ASC 323 provides guidance on share-based payment awards granted by an investor
to employees and nonemployees of an equity method investee. Generally, investors
of the equity method investee (both the contributing investors and
noncontributing investors) classify any income or expense associated with the
awards in the same caption as the equity in earnings of the investee.
12.2.3 Nonemployee Awards Issued in Exchange for Goods or Services
The SEC staff has reviewed a number of cases in which entities have issued share-based payment awards (e.g., warrants, shares, or convertible instruments) to suppliers, service providers, customers, or partners. The staff has generally held as follows:
- When share-based payment awards are issued to customers or potential customers in arrangements in which the awards will not vest or become exercisable without purchases by the recipient, the related cost must be reported as a sales discount — in other words, as a reduction of revenue.
- When awards are issued to suppliers or potential suppliers and they will not vest or become exercisable unless the recipient provides goods or services to the issuer, the cost of the award should be reported as a cost of the related goods or services.
- Separate line items in the statement of operations should not be presented for the apparent purpose of emphasizing that a portion of the sales discounts or expenses did not involve a cash outlay. This requirement is consistent with the guidance in SAB Topic 14.F (see Section 12.2.1).

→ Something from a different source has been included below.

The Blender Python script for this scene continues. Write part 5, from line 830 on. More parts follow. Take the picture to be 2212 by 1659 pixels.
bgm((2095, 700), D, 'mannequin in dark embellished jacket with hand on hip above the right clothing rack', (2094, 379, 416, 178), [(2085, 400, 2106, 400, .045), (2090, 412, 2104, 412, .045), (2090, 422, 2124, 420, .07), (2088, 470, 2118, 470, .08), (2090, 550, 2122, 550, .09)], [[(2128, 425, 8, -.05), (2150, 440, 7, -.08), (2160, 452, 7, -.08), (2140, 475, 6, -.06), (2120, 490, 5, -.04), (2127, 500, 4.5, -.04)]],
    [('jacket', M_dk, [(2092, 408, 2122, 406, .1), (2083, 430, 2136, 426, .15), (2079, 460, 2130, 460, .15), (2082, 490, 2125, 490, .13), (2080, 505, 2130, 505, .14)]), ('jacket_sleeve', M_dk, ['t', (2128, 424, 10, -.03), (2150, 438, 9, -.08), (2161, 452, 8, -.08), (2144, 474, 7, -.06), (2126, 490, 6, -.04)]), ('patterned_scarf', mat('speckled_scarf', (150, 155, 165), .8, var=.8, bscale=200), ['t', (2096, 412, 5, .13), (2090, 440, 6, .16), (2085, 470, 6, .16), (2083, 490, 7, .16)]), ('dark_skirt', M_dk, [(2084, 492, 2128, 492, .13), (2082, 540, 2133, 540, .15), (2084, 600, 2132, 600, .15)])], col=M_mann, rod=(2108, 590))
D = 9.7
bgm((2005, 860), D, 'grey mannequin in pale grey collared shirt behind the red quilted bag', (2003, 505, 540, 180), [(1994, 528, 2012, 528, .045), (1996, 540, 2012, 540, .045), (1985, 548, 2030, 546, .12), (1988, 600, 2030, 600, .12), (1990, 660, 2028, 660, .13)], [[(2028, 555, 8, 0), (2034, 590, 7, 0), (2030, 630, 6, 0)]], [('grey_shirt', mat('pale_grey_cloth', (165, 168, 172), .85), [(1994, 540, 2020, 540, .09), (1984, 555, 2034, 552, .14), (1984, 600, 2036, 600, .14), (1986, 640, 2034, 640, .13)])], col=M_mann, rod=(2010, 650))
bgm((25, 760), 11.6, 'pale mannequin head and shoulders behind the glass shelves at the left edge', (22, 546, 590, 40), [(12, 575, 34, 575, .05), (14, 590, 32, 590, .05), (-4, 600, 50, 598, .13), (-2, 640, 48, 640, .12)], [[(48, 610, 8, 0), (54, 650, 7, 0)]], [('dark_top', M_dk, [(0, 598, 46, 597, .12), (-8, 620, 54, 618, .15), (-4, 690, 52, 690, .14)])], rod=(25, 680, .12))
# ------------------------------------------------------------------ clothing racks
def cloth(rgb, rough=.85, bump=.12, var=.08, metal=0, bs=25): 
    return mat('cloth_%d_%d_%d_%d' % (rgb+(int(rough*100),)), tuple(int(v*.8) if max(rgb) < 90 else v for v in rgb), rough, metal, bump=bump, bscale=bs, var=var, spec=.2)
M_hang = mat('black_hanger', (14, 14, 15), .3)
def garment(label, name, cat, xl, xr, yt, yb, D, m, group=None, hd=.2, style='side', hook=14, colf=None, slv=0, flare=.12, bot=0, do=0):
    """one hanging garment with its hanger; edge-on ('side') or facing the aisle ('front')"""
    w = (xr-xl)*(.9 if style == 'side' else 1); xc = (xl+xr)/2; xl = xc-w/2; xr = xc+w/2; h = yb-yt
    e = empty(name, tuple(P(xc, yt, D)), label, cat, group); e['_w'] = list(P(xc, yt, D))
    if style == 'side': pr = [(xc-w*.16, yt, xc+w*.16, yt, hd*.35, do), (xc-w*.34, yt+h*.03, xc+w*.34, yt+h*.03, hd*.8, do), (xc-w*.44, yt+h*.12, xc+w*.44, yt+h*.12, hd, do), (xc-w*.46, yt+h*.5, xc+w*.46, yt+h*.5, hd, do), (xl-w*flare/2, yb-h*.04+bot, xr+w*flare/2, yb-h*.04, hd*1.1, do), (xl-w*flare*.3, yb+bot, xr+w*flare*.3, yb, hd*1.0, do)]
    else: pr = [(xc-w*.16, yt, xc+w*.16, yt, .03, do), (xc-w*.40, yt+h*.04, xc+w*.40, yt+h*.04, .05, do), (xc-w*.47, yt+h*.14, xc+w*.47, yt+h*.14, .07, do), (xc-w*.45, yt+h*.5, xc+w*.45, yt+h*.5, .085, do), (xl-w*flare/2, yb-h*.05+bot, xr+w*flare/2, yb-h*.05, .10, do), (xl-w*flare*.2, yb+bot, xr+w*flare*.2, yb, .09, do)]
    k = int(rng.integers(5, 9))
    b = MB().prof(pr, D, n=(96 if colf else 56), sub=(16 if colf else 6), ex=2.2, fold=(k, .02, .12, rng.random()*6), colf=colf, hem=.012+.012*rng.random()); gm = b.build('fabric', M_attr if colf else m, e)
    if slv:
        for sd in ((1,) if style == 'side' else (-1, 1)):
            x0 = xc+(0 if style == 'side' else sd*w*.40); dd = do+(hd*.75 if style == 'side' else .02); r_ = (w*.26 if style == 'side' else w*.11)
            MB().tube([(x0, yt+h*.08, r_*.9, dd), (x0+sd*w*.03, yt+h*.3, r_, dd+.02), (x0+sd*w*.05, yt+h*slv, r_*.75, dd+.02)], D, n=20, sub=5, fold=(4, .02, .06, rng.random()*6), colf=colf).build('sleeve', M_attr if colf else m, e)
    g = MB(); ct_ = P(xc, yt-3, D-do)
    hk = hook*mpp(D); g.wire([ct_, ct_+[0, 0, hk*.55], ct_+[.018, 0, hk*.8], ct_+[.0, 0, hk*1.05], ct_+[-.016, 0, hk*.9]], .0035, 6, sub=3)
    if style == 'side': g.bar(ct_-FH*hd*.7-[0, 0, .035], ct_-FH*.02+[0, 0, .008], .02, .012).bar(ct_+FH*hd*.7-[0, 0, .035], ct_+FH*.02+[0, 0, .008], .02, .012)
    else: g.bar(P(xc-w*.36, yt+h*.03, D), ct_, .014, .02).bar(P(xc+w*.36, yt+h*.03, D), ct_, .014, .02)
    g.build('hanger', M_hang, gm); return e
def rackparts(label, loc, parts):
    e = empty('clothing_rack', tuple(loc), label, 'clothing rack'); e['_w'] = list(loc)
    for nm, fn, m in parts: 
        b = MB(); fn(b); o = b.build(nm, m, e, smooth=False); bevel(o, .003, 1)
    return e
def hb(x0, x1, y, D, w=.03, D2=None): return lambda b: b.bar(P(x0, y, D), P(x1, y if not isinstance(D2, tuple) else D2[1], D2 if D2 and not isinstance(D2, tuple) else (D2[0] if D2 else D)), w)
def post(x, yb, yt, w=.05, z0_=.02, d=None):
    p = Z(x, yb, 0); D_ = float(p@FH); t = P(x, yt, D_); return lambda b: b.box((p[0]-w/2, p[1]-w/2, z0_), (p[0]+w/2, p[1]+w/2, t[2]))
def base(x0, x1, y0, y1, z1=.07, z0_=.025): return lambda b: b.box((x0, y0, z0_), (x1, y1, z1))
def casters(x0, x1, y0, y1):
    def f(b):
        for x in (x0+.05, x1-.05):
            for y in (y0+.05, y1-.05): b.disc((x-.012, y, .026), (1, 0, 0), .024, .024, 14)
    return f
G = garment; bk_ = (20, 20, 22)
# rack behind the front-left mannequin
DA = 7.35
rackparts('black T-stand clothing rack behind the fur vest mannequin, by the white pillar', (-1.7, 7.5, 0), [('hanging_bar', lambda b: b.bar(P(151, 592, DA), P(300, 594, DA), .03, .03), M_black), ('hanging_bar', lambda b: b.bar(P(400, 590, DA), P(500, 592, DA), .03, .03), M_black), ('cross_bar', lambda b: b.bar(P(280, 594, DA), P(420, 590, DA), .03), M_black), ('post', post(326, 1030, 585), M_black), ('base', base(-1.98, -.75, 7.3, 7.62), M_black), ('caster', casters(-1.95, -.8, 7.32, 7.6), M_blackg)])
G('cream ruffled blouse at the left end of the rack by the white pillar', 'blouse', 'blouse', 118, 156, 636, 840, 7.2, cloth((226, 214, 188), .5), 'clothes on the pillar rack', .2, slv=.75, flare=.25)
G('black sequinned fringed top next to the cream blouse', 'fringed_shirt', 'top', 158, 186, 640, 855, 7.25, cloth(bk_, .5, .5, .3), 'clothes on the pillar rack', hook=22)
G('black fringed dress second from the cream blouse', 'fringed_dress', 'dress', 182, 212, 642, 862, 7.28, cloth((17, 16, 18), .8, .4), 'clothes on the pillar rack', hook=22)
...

- Awards that do not require any performance from the counterparty are related to past transactions and should therefore be classified appropriately (e.g., as cost of sales or reduction of revenue and not as marketing or nonoperating expenses).
12.2.4 Payroll Taxes
ASC 718-10
25-23 Payroll taxes, even though directly related to the appreciation on stock options, are operating expenses and shall be reflected as such in the statement of operations.
Employer payroll taxes incurred as a result of share-based payment transactions
should be reflected as operating expenses.